Wednesday, February 27, 2008

Still working on the big WalMart post

It's been kind of hectic around here lately, kids, household, work obligations. Here's a soothing moment from a recent winter hike, though.



I'm working on a long post about WalMart, but I haven't been able to finish it! Here are some other things that I've been reading.

Boston Gal posts a link to this story about a working-class family living in Peabody, Massachusetts (a middle-class town north of Boston).
In the Desmond-Zeuli household, socking away for the future has mostly become a thing of the past. With three children, ages 9, 5, and 4, the bills seem to be adding up to more than the paychecks from Desmond's job as an office administrator in a Wakefield financial services firm and Zeuli's machinist position in Essex.

Grocery shopping has become a hunt for sales, coupons, and generic brands.

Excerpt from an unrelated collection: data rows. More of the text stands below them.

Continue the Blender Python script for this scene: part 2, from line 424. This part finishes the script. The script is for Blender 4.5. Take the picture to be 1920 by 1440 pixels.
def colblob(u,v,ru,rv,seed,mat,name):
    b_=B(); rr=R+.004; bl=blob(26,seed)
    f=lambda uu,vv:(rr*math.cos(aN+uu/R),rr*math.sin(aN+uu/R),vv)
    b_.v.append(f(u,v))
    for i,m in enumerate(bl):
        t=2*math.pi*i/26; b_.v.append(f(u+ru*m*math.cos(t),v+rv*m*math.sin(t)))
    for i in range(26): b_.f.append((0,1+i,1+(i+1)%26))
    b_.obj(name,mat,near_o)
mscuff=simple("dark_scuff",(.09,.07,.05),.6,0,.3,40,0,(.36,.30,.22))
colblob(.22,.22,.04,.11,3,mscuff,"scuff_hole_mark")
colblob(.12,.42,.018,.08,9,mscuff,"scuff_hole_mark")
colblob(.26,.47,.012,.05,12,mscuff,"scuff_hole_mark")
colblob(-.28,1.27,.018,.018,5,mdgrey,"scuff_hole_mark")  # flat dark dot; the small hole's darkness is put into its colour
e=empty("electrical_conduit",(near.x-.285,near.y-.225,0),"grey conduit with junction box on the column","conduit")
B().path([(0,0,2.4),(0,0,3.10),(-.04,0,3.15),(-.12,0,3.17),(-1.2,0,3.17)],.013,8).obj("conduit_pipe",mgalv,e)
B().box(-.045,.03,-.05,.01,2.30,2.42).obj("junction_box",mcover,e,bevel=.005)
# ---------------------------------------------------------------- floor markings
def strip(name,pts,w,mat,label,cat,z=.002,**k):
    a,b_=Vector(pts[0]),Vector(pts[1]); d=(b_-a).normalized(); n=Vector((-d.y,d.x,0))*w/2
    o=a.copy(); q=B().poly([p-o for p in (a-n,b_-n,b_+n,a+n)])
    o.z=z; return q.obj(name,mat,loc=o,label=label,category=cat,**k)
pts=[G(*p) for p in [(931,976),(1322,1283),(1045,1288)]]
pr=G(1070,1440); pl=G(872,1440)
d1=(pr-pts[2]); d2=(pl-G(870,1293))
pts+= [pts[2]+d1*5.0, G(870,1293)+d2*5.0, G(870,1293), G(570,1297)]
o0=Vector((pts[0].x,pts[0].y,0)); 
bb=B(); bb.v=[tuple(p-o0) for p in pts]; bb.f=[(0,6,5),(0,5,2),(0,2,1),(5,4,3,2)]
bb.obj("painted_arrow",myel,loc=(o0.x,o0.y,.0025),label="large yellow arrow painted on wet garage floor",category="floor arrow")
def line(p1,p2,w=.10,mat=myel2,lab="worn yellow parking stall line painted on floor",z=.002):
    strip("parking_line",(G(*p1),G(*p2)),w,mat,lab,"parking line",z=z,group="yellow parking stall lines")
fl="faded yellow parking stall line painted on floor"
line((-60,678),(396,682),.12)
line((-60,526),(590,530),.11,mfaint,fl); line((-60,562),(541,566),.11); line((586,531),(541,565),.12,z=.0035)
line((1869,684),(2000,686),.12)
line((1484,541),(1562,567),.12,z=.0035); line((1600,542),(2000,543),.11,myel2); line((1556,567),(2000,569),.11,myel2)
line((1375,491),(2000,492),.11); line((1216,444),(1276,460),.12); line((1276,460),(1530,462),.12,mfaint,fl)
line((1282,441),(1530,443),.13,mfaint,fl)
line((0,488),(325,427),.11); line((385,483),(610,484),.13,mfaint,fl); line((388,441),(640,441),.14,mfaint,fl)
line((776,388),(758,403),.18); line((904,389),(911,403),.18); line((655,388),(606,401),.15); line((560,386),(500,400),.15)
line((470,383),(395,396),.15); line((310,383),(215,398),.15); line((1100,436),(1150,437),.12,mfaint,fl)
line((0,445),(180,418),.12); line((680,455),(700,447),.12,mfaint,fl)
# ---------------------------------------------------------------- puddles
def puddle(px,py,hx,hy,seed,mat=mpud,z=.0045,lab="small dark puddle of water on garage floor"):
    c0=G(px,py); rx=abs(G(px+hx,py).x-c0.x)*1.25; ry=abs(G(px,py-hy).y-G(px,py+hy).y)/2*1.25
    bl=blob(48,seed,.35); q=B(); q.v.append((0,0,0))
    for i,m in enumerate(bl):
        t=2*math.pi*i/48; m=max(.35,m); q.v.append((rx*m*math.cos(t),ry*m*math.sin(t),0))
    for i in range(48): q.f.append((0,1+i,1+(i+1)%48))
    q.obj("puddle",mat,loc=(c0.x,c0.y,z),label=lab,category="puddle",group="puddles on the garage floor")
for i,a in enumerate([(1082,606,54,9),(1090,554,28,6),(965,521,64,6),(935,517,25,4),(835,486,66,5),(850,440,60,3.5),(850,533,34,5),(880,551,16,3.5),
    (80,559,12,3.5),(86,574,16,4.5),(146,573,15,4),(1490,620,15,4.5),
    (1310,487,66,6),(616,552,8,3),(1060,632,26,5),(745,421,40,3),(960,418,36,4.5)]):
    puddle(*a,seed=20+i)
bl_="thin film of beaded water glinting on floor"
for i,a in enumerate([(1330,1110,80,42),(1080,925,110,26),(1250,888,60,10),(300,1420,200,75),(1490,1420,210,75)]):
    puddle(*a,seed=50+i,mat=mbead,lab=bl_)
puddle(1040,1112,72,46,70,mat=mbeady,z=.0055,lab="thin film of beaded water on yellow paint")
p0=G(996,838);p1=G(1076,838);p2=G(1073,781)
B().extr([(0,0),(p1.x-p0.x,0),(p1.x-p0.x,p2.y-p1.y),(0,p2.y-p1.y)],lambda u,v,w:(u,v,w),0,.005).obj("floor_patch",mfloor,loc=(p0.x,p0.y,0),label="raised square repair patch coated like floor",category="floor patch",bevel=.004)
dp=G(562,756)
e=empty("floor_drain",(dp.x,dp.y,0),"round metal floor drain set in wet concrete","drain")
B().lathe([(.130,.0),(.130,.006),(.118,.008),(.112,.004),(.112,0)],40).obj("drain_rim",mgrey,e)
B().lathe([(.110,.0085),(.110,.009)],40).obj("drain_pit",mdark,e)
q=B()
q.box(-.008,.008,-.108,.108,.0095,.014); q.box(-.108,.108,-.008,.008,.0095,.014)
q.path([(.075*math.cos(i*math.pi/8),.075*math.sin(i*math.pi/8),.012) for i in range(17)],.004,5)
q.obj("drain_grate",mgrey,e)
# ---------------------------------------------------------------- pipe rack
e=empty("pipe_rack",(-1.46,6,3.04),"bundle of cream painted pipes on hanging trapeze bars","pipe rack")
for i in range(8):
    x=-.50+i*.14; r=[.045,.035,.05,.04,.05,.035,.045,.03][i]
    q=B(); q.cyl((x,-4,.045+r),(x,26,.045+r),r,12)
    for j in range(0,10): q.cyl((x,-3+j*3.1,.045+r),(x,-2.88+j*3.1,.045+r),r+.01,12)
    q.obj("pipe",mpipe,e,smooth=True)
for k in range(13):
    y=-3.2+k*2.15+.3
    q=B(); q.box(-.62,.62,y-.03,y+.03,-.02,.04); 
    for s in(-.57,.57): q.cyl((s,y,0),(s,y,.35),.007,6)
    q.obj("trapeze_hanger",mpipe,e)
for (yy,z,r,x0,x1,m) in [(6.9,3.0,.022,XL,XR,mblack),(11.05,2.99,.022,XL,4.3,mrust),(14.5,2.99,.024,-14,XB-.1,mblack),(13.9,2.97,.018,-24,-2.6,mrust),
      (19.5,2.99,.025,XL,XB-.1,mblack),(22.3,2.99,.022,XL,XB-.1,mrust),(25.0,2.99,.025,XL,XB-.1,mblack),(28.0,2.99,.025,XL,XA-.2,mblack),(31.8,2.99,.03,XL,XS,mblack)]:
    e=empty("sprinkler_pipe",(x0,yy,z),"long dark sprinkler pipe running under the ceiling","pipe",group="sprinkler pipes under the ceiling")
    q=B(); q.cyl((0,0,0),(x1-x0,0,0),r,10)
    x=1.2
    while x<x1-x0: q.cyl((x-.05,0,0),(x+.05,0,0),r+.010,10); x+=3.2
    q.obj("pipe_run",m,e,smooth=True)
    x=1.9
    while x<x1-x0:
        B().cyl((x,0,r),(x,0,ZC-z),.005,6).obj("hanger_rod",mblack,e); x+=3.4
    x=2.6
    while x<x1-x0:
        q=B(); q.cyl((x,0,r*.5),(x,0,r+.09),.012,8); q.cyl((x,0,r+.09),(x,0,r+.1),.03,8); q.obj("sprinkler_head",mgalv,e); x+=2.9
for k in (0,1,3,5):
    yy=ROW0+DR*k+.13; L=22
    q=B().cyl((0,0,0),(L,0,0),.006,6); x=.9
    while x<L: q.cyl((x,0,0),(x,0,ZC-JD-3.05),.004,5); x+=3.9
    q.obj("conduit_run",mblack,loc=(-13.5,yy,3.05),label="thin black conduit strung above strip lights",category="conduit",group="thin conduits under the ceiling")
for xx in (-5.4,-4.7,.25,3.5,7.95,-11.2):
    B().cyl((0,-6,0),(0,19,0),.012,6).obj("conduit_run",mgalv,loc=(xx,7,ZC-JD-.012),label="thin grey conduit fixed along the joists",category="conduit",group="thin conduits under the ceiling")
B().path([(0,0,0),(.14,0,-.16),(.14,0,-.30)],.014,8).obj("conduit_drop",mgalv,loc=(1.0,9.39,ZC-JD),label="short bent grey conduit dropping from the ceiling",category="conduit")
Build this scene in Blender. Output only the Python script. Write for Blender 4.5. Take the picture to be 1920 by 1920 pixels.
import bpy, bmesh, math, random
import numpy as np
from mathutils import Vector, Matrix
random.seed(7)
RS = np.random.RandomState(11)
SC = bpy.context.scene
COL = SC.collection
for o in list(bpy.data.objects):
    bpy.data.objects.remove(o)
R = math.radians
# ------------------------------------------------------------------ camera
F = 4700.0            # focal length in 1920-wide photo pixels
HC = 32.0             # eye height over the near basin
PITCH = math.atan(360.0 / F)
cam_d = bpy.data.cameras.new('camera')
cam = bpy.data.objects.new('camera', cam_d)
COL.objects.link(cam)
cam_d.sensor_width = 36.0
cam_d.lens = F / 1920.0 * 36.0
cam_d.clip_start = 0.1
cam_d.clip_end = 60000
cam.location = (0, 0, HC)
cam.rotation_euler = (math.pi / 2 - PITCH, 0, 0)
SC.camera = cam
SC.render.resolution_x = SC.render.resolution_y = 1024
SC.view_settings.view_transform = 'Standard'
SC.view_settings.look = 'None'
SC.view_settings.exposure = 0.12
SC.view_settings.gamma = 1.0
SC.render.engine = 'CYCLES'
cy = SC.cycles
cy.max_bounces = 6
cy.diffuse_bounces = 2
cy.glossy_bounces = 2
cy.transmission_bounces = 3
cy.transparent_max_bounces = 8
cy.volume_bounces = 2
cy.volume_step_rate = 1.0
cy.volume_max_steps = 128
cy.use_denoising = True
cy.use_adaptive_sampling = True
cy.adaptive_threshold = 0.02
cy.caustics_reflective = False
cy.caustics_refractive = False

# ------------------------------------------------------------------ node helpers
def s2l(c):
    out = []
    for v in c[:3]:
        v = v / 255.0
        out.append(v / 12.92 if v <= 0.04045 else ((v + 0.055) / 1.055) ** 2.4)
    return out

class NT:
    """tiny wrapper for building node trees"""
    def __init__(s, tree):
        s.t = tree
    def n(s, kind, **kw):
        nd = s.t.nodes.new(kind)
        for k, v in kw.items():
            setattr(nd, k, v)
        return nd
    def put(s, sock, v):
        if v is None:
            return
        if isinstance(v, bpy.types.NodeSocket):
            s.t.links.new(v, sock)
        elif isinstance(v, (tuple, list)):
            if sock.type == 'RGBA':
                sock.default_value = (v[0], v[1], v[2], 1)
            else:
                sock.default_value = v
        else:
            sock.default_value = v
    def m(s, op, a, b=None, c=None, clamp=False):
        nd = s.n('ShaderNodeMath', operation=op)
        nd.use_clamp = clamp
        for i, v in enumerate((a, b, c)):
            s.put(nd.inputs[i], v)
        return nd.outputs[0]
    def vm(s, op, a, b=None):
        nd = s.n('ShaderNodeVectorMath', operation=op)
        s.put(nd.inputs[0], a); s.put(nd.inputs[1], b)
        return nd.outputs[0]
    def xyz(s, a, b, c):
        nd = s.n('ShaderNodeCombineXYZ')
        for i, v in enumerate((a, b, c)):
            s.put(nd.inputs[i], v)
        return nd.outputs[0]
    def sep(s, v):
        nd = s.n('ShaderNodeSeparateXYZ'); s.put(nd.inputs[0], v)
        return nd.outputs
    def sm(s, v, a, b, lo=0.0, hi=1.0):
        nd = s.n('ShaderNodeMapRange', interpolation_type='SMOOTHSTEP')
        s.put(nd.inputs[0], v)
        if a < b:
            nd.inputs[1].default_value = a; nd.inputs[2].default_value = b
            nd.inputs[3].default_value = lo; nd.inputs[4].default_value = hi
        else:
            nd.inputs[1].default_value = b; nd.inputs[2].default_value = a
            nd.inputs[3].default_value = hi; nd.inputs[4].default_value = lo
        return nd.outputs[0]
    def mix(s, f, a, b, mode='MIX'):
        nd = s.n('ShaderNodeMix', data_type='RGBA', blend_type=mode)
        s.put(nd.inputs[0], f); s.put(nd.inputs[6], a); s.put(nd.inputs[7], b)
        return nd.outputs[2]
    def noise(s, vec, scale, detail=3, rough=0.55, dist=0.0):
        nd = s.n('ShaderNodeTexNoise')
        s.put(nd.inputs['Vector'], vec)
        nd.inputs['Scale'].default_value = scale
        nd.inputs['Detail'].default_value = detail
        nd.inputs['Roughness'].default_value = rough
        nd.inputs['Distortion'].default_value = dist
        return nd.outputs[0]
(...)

Gone are most snacks for the kids: melted Monterey Jack cheese over nacho chips, a favorite, is a faded memory. Fruit is bought in bulk because it's cheaper.

The couple is paying $200 a week for day care and after-school programs, while shouldering $300 monthly car payments on Desmond's 2003 Ford Taurus, which has 90,000 miles on it. And then there is health insurance, car insurance, utility bills, and $1,850 rent on a four-bedroom, two-bath apartment, which includes heat. They are struggling to save for a house, let alone for college.
Like most of Boston Gal's commentators I don't think the numbers quite add up. $60K isn't much money for two full-time people to be earning; if he's a competent machinist and she can run a PC, they should be able to find employment that pays more than $30K each. Also, paying $1,850 in rent on a a $5,000 gross monthly income is on the high side ($1,250 would be the recommended 25%). Finally, there is that pesky cable bill.

Still, the article does a good job showing the impact of higher energy costs on working families: You set up a budget that reflects your priorities (a nice house but only one car, for example), and then oil costs blow a hole right in the side of it.

Of course leave it to the New York Times to tell you just how bad things really are, and how much worse they are going to get:
“The question is, Are you going to get the bad news week after week for 10 years?” he asked. “Or are you going to get the bad news right this year and then you’ll learn to live with the reality that your home is not worth what it was?”
Oh well.

Finally, I've been ruminating on the question of rich or poor. On the one hand, our just-barely-cracking-six-figures household income puts us at about the 85th percentile of US households. On the other hand, we make less than half what the typical family in our town does. We run a pretty tight ship, financially, and we benefit from a pro-family, fairly progressive tax system, but keeping a family of four going on $100,000 a year isn't simple. More about this topic to come.